Indonesia’s Foreign Minister Retno Marsudi has since scrapped her planned visit to Myanmar, fearing it might legitimize the junta. Her spokesperson Teuku Faizasyah has also clarified new elections in Myanmar “is not Indonesia’s position.” Marsudi did meet with Wunna Maung Lwin,a representative of the junta, in Thailand, as reported by Reuters on February 23, but the details of the meeting were not released.

On March 1, after the military's bloody Sunday crackdown of the protests led to 18 deaths in a single day, the usually reticent ASEAN finally showed some signs of discomfort. 

Singapore’s foreign minister Vivian Balakrishnan said, "We are appalled by the use of lethal force against civilians ... The use of lethal weapon against unarmed civilians is inexcusable in all circumstances. We call on the Myanmar military to exercise the utmost restraint." At the end of the summit on Tuesday March 2, ASEAN still has no breakthrough on the crisis in Myanmar, as reported by Reuters

UN Secretary General Antonio Guterres has said he would do everything within his power to “make sure that this coup fails.” It’s also in the interest of ASEAN to see that the coup in Burma does not succeed. If it does, it sets a chilling precedence that jeopardizes the other regional democracies.
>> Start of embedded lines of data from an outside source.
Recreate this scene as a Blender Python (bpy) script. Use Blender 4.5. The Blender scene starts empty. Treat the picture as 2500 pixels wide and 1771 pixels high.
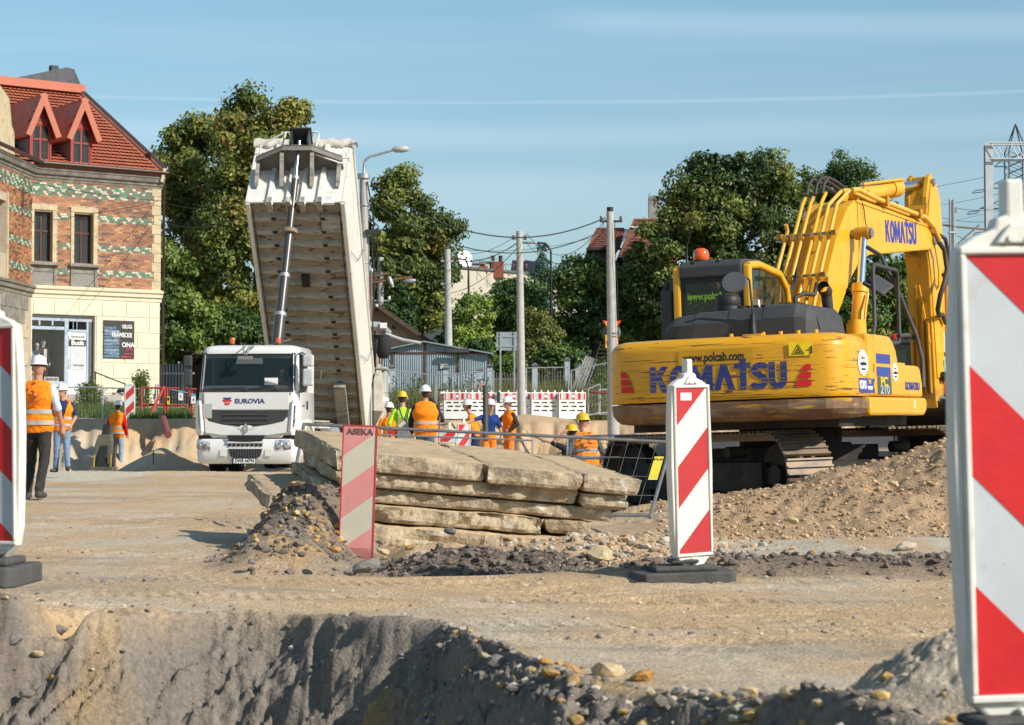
import bpy,math,random
import numpy as np
from mathutils import Matrix,Vector
R=math.radians
SC=bpy.context.scene
COL=SC.collection
# ---------------------------------------------------------------- camera, sky, sun, exposure
CAMZ,FPX,HOR=0.85,5000.0,1070.0
TILT=math.atan((HOR-885.5)/FPX)
cd=bpy.data.cameras.new("camera");cd.sensor_width=36;cd.lens=72
cd.clip_start=0.1;cd.clip_end=9000
cd.dof.use_dof=True;cd.dof.focus_distance=22;cd.dof.aperture_fstop=8
cam=bpy.data.objects.new("camera",cd);COL.objects.link(cam)
cam.location=(0,0,CAMZ);cam.rotation_euler=(R(90)+TILT,0,0)
SC.camera=cam
SUN_AZ,SUN_EL=57.0,34.0
w=bpy.data.worlds.new("World");SC.world=w;w.use_nodes=True
nt=w.node_tree;nt.nodes.clear()
out=nt.nodes.new("ShaderNodeOutputWorld");bg=nt.nodes.new("ShaderNodeBackground")
sky=nt.nodes.new("ShaderNodeTexSky");sky.sky_type='NISHITA';sky.sun_disc=False
sky.sun_elevation=R(SUN_EL);sky.sun_rotation=R(180-SUN_AZ)
sky.air_density=1.0;sky.dust_density=0.5;sky.ozone_density=1.6;sky.altitude=250
bg.inputs[1].default_value=0.112
nt.links.new(bg.outputs[0],out.inputs[0])
# thin high cloud streaks (a thin veil mixed over the sky colour, stretched along one bearing)
tc=nt.nodes.new("ShaderNodeTexCoord")
def wn(t,**k):
    n=nt.nodes.new(t)
    for a,b in k.items():setattr(n,a,b)
    return n
def wl(a,b):nt.links.new(a,b)
mp=wn("ShaderNodeMapping");mp.inputs['Scale'].default_value=(1.6,1.6,26);mp.inputs['Rotation'].default_value=(0,R(1.2),0)
wl(tc.outputs['Generated'],mp.inputs[0])
nz=wn("ShaderNodeTexNoise");nz.inputs['Scale'].default_value=2.2;nz.inputs['Detail'].default_value=5;nz.inputs['Roughness'].default_value=0.55
wl(mp.outputs[0],nz.inputs[0])
cr=wn("ShaderNodeValToRGB");cr.color_ramp.elements[0].position=0.45;cr.color_ramp.elements[1].position=0.8
wl(nz.outputs[0],cr.inputs[0])
# fine long contrails
sp=wn("ShaderNodeSeparateXYZ");wl(tc.outputs['Generated'],sp.inputs[0])
def trail(z0,slope,width,amp,x0=-9,x1=9):
    # value 1 on the line z = z0 + slope*x  (a contrail seen edge-on, at the height it has in the sky)
    a=wn("ShaderNodeMath",operation='MULTIPLY');a.inputs[1].default_value=slope;wl(sp.outputs[0],a.inputs[0])
    b=wn("ShaderNodeMath",operation='SUBTRACT');wl(sp.outputs[2],b.inputs[0]);wl(a.outputs[0],b.inputs[1])
    b2=wn("ShaderNodeMath",operation='SUBTRACT');wl(b.outputs[0],b2.inputs[0]);b2.inputs[1].default_value=z0
    c=wn("ShaderNodeMath",operation='ABSOLUTE');wl(b2.outputs[0],c.inputs[0])
    d=wn("ShaderNodeMapRange");d.inputs[1].default_value=0;d.inputs[2].default_value=width;d.inputs[3].default_value=amp;d.inputs[4].default_value=0
    d.interpolation_type='SMOOTHSTEP'
    wl(c.outputs[0],d.inputs[0])
    e=wn("ShaderNodeMapRange");e.interpolation_type='SMOOTHSTEP';wl(sp.outputs[0],e.inputs[0])
    e.inputs[1].default_value=x0;e.inputs[2].default_value=x0+.05;e.inputs[3].default_value=0;e.inputs[4].default_value=1
    g=wn("ShaderNodeMapRange");g.interpolation_type='SMOOTHSTEP';wl(sp.outputs[0],g.inputs[0])
    g.inputs[1].default_value=x1-.05;g.inputs[2].default_value=x1;g.inputs[3].default_value=1;g.inputs[4].default_value=0
    h=wn("ShaderNodeMath",operation='MULTIPLY');wl(e.outputs[0],h.inputs[0]);wl(g.outputs[0],h.inputs[1])
    i=wn("ShaderNodeMath",operation='MULTIPLY');wl(h.outputs[0],i.inputs[0]);wl(d.outputs[0],i.inputs[1])
    return i.outputs[0]
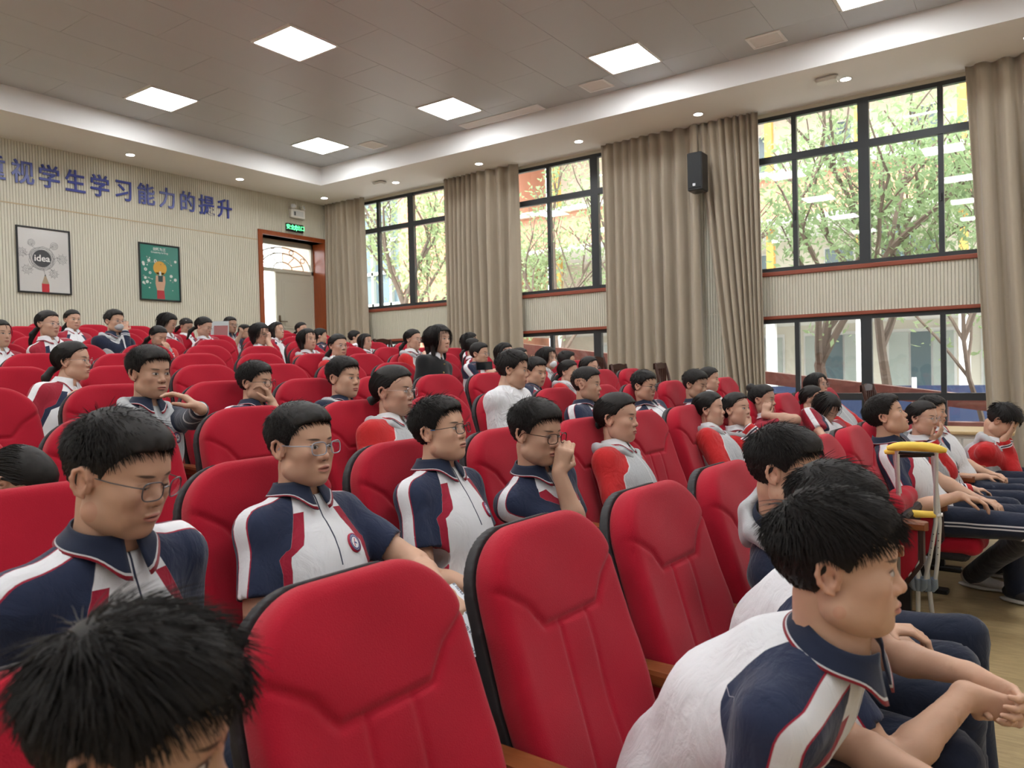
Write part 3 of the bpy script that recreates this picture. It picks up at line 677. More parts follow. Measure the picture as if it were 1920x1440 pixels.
# ---- head in its own frame: x forward, y left, z up, about 0.235 from chin to crown
def head_prims(female, lod, wide=1.0, mouth=0.0):
    w = wide * (.97 if female else 1.0); jw = .043 if female else .050
    p = [ell((-.014, 0, .030), (.094, .075 * w, .080)), ell((.022, 0, -.03), (.058, .061 * w, .086), .03), ell((.036, 0, .045), (.047, .060, .048), .03),
         ell((.004, 0, -.055), (.045, .055 * w, .045), .03)]
    for s in (-1, 1):
        p += [cone((.000, s * jw * w, -.066), (.052, s * .019, -.096), .022, .016, .03), ell((.050, s * .040 * w, -.022), (.030, .024, .026), .022), ell((.046, s * .030 * w, -.060), (.028, .024, .030), .022)]
    p += [ell((.062, 0, -.060), (.025, .030, .026), .02), ell((.064, 0, -.095), (.018, .021, .015), .018), cone((.072, -.030, .022), (.072, .030, .022), .008, .008, .02)]
    for s in (-1, 1): p += [ell((.100, s * .032, -.002), (.0185, .017, .011), .014, 's'), ell((.0685, s * .0305, -.001), (.0165, .0165, .0125), .006)]
    p += [cone((.0745, 0, .008), (.0910, 0, -.027), .0070, .0105, .013), ell((.0905, 0, -.031), (.0120, .0118, .0100), .008)]
    for s in (-1, 1):
        p += [ell((.0835, s * .0138, -.0345), (.0105, .0072, .0074), .006)]
    p += [ell((.0845, 0, -.0600), (.0105, .0215, .0052), .0035), ell((.0830, 0, -.0700), (.0115, .0185, .0062), .0035)]
    if lod == 0:
        for s in (-1, 1): p.append(ell((.0885, s * .0068, -.0420), (.0050, .0036, .0045), .002, 's'))
        p.append(ell((.094, 0, -.0645 - mouth * .002), (.008, .018, .0016 + mouth * .004), .0025, 's'))
    ee = .004
    for s in (-1, 1):
        rot = np.array([[math.cos(.35), s * math.sin(.35), 0], [-s * math.sin(.35), math.cos(.35), 0], [0, 0, 1.]])
        c = V(-.010, s * .0735 * w, -.004)
        if lod <= 1:
            p.append(ell(c + V(-.004, s * .004, 0), (.017, .0045, .028), .008, 'u', rot))
            rp = [(.010, -.020), (.013, -.004), (.012, .012), (.004, .026), (-.008, .029), (-.019, .022), (-.022, .006), (-.018, -.010), (-.009, -.024), (.003, -.030)]
            for (a, b) in zip(rp[:-1], rp[1:]):
                q = [c + V(u * .92, s * (.005 - u * .36), v * .92) for u, v in (a, b)]; p.append(cone(q[0], q[1], .0042, .0042, .004))
            p.append(ell(c + V(.001, s * .012, .000), (.0085, .0075, .014), .004, 's'))
        else: p.append(ell(c + V(-.004, s * .006, 0), (.019, .008, .031), .006, 'u', rot))
    return p
_heads = {}
def head_mesh(female, lod, wide, mouth=0.0):
    k = (female, lod, round(wide, 2), mouth)
    if k not in _heads: _heads[k] = sdf(head_prims(female, max(0, lod), wide, mouth), {-1: .0024, 0: .0033, 1: .0055, 2: .0095}[lod])
    return _heads[k]

# ---- hair in the head frame
EC, ER = V(-.014, 0, .032), V(.098, .079, .083)
def hairline(x, style):
    xs = [-.12, -.085, -.055, -.03, -.012, .0, .018, .036, .060, .075, .12]
    zs = {'short': [-.075, -.070, -.055, -.035, .010, .018, .000, .035, .058, .066, .07], 'pony': [-.06, -.055, -.035, -.015, .016, .022, .018, .045, .070, .078, .08],
          'down': [-.2, -.2, -.2, -.2, -.2, -.16, .018, .046, .070, .078, .08]}[style]
    return np.interp(x, xs, zs)
def hair_cap(style, lod, thick, fringe):
    t = thick; st = 'short' if style == 'short' else ('down' if style in ('down', 'bob') else 'pony')
    tb = max(.0045, t * .38) if style == 'short' else .004
    p = [ell(EC, ER + tb, .01), ell((.030, 0, .056), (.052 + tb * .5, .061 + tb * .6, .046 + tb), .03)]
    if style == 'short': p += [ell((.045, 0, .086), (.046, .050, .020 + t * .8), .03), ell((-.02, 0, .078), (.072, .060, .040 + t * .9), .04)]
    else: p += [ell((.0, 0, .080), (.070, .056, .040), .04)]
    if fringe: p += [ell((.070, 0, .066), (.018, .050, .014 + .006 * fringe), .014)]
    if style in ('down', 'bob'):
        ln = .17 if style == 'down' else .10
        for s in (-1, 1): p += [cone((-.01, s * .076, .02), (-.006, s * .070, -ln + .01), .022, .020, .03)]
        p += [ell((-.062, 0, -.03), (.045, .072, .11), .03)]
        if style == 'down': p += [ell((-.075, 0, -.12), (.035, .075, .12), .03)]
    if style == 'pony': p += [cone((-.088, 0, -.030), (-.122, -.006, -.045), .019, .017, .012), cone((-.122, -.006, -.045), (-.150, -.028, -.090), .022, .023, .012), cone((-.150, -.028, -.090), (-.150, -.045, -.185), .023, .008, .012)]
    if style == 'bun': p += [ell((-.092, 0, .098), (.040, .040, .038), .006)]
    def post(A, ax):
        x, y, z = ax[0][:, None, None], ax[1][None, :, None], ax[2][None, None, :]
        zl = hairline(ax[0], st)[:, None, None] - (fringe * .006 if style == 'short' else fringe * .010) * (ax[0] > .045)[:, None, None] + (.008 if style == 'short' else 0) * (ax[0] > .045)[:, None, None]
        cut = (zl - z) * .85
        if st == 'pony': cut = np.where((x < -.080) & (z < .0), -1, cut)
        if style in ('down', 'bob'):
            cut = np.where(x < .012, -1, cut)
            face = .062 - np.abs(y); face = np.minimum(face, x + .03); face = np.minimum(face, .05 - z); cut = np.maximum(cut, np.where(z < .05, face, -1))
        A = -smin(-A, -cut.astype(np.float32) + 0 * A, .006)
        nz = .0022 * np.sin(y * 210 + 9 * np.sin(x * 60)) * np.sin(x * 130 + 5 * np.sin(y * 80)) 
        return A + nz.astype(np.float32)
    return sdf(p, {-1: .0048, 0: .0058, 1: .0080, 2: .0115}[lod], post=post, ad=.2)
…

With their entrepreneurial spirit and tech savvy, Burma’s Gen Z is poised to play a crucial role in Asia’s development and transformation. They are the rising tigers and dragons of the region. They are the flowers of the Burmese Spring. ASEAN may not be prepared for their early arrival, but it should stand with them, welcome them, nurture them, and stop cajoling the junta that’s trying to snuff out their hopes and dreams.